Monday, July 16, 2012

Mississippi district court refuses good faith argument for warrantless GPS use despite arguable precedent

In May, I wrote about an Alabama district court upholding the use of a GPS device prior to Jones under a good faith argument because the Eleventh Circuit has precedent (old Fifth Circuit which includes today's Fifth and Eleventh Circuits) allowing a beeper to be placed on the exterior of a car. United States v. Rosas-llescas, 2012 U.S. Dist. LEXIS 74594 (N.D. Ala. 2012).

A Mississippi district court refused to do the same in United States v. Lujan, 2012 U.S. Dist. LEXIS 95804 (N.D. Miss. 2012), holding that the use "was per se unreasonable without a warrant under the Fourth Amendment."

The defendant was being investigated for narcotic trafficking, and a GPS device was placed on his vehicle and was used for six days of monitoring. Thereafter, he was pulled over in Arkansas for a traffic violation, and he was subsequently charged with a variety of crimes. He sought suppression due to the use of GPS.
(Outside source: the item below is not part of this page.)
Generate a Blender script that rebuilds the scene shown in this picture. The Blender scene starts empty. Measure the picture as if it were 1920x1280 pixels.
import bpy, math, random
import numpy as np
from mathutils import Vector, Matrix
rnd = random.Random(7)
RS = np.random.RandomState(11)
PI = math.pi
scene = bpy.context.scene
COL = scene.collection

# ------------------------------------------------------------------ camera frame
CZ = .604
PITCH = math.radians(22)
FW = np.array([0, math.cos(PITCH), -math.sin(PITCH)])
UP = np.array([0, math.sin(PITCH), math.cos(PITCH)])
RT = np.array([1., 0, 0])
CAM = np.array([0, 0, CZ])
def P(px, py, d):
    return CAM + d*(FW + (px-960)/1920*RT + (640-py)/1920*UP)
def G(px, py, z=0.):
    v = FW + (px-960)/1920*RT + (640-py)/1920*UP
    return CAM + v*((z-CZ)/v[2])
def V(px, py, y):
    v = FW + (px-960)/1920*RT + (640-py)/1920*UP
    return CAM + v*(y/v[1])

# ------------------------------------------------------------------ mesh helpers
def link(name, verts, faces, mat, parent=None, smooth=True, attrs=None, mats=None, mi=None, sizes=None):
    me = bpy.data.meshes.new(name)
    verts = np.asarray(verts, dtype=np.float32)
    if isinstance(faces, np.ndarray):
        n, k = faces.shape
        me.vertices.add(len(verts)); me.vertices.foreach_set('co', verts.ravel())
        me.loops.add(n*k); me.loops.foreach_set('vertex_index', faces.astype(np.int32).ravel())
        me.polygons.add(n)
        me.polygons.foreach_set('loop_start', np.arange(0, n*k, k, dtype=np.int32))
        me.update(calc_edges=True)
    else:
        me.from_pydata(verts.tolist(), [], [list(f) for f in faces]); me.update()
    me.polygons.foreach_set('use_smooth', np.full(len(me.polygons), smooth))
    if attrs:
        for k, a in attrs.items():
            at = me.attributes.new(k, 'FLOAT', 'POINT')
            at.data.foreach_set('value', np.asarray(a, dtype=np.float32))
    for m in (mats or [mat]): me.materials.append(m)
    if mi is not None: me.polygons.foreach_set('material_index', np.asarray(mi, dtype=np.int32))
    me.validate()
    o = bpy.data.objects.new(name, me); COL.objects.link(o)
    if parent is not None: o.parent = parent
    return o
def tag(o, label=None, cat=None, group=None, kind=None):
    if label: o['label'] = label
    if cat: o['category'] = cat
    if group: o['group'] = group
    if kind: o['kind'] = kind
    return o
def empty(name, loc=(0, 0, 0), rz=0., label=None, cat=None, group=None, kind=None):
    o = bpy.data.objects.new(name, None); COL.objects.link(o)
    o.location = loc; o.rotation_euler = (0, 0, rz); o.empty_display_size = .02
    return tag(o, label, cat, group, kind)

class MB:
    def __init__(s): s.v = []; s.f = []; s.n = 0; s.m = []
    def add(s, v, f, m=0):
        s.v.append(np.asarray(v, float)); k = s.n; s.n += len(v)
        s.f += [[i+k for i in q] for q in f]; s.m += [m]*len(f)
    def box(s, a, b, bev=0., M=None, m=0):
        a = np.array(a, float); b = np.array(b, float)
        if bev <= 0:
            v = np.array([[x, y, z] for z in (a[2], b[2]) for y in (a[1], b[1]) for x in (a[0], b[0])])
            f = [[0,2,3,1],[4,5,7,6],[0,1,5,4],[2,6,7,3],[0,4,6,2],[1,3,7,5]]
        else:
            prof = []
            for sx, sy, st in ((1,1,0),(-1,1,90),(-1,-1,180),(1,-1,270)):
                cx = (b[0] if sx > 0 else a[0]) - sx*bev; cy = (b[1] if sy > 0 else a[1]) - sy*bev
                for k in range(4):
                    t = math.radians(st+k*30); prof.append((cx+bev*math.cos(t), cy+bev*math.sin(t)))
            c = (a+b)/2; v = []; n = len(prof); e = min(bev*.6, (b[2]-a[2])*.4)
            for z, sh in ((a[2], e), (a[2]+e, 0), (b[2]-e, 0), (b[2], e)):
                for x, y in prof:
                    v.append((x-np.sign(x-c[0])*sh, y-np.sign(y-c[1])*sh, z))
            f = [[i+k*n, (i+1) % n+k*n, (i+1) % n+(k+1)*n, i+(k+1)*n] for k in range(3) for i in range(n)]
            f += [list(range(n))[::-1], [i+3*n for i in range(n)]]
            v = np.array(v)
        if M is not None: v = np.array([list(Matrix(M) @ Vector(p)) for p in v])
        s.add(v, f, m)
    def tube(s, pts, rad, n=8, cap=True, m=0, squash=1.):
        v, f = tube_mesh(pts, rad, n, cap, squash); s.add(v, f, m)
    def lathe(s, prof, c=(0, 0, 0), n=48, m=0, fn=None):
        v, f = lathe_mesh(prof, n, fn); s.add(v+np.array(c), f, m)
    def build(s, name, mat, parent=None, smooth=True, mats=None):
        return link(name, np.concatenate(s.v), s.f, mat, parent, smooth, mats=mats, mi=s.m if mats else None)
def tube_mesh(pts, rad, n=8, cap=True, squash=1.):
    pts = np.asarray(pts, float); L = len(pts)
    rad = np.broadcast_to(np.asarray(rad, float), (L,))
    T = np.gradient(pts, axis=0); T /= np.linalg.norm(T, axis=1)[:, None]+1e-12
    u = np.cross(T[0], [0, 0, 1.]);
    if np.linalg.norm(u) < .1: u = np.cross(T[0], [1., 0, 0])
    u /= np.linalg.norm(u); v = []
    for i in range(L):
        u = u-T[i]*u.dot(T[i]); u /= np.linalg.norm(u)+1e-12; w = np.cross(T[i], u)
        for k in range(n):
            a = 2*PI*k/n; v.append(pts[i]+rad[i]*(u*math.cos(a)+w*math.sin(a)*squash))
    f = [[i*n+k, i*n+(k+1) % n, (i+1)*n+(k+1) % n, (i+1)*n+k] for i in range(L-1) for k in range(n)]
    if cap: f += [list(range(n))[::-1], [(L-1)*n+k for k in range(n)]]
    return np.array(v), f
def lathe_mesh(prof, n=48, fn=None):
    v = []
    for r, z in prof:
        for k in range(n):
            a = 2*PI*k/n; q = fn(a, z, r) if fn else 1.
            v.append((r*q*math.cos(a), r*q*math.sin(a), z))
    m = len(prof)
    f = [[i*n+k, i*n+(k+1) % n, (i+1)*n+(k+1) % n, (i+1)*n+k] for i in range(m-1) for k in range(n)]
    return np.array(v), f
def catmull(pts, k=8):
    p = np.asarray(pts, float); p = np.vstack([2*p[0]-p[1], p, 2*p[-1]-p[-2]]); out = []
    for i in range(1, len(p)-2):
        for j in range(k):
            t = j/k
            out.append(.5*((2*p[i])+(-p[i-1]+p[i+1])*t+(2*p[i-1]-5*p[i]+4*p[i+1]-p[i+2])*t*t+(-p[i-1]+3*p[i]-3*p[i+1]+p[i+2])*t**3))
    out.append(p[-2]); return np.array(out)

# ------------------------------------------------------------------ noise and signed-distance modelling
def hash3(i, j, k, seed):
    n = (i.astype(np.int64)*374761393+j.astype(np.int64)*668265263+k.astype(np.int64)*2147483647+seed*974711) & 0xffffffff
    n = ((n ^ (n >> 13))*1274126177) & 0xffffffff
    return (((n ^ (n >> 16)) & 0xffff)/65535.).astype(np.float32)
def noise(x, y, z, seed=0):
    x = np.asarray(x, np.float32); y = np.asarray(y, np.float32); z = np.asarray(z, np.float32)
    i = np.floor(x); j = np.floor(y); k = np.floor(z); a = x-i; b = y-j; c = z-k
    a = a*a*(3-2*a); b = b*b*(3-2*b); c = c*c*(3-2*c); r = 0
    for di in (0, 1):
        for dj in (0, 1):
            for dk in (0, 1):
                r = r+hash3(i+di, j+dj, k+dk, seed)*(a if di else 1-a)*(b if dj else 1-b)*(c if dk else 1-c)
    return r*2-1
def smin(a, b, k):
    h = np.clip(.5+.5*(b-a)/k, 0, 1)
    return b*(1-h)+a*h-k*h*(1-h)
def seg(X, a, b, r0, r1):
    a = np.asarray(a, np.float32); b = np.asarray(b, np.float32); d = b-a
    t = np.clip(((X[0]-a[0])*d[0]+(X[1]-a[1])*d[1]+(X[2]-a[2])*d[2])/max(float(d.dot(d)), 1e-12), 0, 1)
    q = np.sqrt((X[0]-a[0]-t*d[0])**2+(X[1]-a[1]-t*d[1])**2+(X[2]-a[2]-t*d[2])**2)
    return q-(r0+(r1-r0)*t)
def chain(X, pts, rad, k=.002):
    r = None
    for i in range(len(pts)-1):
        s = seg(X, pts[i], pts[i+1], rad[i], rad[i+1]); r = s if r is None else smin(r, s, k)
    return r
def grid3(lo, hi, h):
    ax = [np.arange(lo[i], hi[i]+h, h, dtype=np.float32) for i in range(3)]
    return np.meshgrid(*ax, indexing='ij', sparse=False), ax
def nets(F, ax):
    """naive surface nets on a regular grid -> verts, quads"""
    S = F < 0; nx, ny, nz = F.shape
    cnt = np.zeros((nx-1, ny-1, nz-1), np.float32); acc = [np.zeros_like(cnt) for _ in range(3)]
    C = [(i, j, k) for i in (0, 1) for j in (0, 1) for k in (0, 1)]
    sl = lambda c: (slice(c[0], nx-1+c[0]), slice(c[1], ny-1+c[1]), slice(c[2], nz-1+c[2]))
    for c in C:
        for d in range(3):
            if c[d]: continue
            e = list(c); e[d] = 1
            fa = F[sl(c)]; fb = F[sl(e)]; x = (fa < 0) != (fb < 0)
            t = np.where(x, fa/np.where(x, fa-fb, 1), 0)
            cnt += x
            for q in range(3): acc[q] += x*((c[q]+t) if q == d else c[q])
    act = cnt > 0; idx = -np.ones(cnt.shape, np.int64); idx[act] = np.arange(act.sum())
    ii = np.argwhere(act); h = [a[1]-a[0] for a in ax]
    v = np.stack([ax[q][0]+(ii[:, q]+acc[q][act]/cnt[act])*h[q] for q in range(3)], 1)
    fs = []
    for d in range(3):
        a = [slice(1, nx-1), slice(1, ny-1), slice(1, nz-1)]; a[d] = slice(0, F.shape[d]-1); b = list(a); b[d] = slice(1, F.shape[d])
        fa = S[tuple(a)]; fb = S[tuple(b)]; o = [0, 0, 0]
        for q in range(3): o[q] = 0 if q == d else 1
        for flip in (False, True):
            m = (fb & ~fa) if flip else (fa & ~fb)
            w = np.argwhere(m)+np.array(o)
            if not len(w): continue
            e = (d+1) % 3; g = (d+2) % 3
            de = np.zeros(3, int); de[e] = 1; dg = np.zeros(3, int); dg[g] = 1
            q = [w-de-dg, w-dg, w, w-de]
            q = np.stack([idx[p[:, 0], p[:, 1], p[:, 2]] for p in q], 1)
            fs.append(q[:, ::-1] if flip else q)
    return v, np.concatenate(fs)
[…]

The district court analyzed the application of good faith to post-Jones cases throughout the country and held:

[T]he Fifth Circuit's standing precedent at the time the GPS tracker was placed was that the placement of a beeper, not specifically a GPS tracker, without a warrant was justified where the officers had reasonable suspicion that the defendant was engaged in criminal activity. Accordingly, the Court finds that application of the good faith exception in this instance, where the Fifth Circuit precedent at the time the tracker was placed could only apply to GPS by analogy, is overly broad.
However, because the evidence was obtained due to the traffic stop and valid consent as an independent source, the court denied evidence suppression.